Sureties and Principals

By John M. Daley, Esq.

Since "surety bonds" are usually issued by "insurance companies," persons who post a surety bond sometimes assume that they have purchased an "insurance" policy.   This is incorrect, and principals who rely on this assumption are making a potentially costly mistake.

"Insurance" is a two-party contract between the insurer and its insured whereby the insurer agrees to indemnify its insured from (and often to defend against) claims asserted by third parties.  A "surety bond," on the other hand, is a three-party contract between the surety, the principal, and a creditor whereby the surety agrees to "guarantee" obligations owed by the principal to the creditor. 

Since the primary purpose of a surety bond is to protect the rights of the creditor, not the rights of the principal, a surety owes no duty to defend its principal against the creditor's claims. See Schmitt v. Insurance Co. of North America, 230 Cal.App.3d 245 (1991). 

Of course, if a surety knows there is a defense to liability, it might defend against liability in order to protect its own interests. If the principal does not actively assert his own defenses, however, the surety might not even know that a defense exists. Thus, the surety might make a payment under the bond even though liability could have been avoided.

Once the surety has paid the claim, however, the principal owes a duty to reimburse its surety, even if a defense could have been asserted. 72 C.J.S., Principal and Surety § 230 (1987); 74 Am.Jur.2d Suretyship § 171 (1974).
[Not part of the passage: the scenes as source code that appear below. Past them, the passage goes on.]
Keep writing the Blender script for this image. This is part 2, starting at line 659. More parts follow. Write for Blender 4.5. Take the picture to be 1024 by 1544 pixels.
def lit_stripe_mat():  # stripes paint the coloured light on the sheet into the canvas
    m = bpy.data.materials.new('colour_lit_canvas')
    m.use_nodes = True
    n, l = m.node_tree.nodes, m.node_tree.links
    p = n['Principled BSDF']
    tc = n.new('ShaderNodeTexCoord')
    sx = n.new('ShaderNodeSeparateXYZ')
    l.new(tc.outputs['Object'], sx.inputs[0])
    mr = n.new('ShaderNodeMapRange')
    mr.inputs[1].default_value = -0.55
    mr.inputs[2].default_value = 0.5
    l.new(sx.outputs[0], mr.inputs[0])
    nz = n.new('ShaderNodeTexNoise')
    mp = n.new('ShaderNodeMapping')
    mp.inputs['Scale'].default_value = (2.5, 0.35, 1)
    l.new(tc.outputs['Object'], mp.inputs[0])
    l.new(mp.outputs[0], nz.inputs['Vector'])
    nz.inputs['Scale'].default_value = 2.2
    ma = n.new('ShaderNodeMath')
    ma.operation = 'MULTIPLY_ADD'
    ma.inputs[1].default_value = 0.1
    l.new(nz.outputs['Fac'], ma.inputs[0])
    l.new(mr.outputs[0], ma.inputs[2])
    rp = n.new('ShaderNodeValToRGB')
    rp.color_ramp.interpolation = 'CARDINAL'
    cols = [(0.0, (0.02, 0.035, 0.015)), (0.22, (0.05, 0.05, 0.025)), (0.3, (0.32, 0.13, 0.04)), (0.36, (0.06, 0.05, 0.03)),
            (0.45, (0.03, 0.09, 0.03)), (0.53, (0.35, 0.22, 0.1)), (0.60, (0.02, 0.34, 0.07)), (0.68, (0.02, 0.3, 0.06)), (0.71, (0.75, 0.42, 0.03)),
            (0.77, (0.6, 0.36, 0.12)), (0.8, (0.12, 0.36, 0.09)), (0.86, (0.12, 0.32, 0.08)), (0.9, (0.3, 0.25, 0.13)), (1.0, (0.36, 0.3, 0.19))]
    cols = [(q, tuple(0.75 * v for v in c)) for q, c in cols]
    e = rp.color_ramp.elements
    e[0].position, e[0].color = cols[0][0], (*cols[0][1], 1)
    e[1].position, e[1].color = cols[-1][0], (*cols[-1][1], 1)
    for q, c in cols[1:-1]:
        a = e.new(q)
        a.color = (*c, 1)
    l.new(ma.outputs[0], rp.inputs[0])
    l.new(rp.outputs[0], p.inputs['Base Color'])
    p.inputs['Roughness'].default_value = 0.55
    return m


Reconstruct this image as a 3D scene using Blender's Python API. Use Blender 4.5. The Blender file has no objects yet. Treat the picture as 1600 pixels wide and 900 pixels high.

In 74 Am.Jur.2d Suretyship § 171 (1974), the surety's right to reimbursement is explained as follows:

[I]t is an established rule of law, based on equitable considerations, that where one person is in the situation of a mere surety for another, whether he became so by actual contract or by operation of law, and pays or is compelled to pay the debt which the other in equity and justice ought to have paid . . ., he is entitled to relief against the other, who was in fact the principal debtor; that is, the law in such cases implies a promise on the part of the principal to reimburse the surety for the amount paid.

The principal can also be required to reimburse the surety for all expenses incurred by the surety, including attorneys' fees, in connection with the claim made under the bond. 72 C.J.S., Principal and Surety § 252d. (1987); 74 Am.Jur.2d Suretyship § 199 (1974).

In order to avoid his obligation to reimburse his surety, the principal must show that the surety was a "volunteer," i.e., that (1) the surety was a stranger or intermeddler who had no interest to protect and was under no legal or moral obligation to pay and (2) the surety did not believe in good faith that he had such an interest. Employers Mutual Liab. Ins. Co. of Wisconsin v. Pacific Indemnity Company, 167 Cal.App.2d 369, 387-381 (1959). Of course, this is almost never the case when a bond has actually been issued.

In summary, whenever a principal has posted surety bond to guarantee his obligations, he should be sure to do whatever is necessary to assert any and all defenses to liability whenever a claim is made under the bond, without relying upon his surety to do so.

Of course, this does not mean that the bond principal should not seek the assistance of his surety in defending against claims. Since sureties and their counsel are often experienced in the area in which the bond was issued, they are usually happy to consult with and advise their principals about possible defenses to liability.

Ultimately, however, it is the principal, not the surety, who must bear the burden of establishing a defense to liability.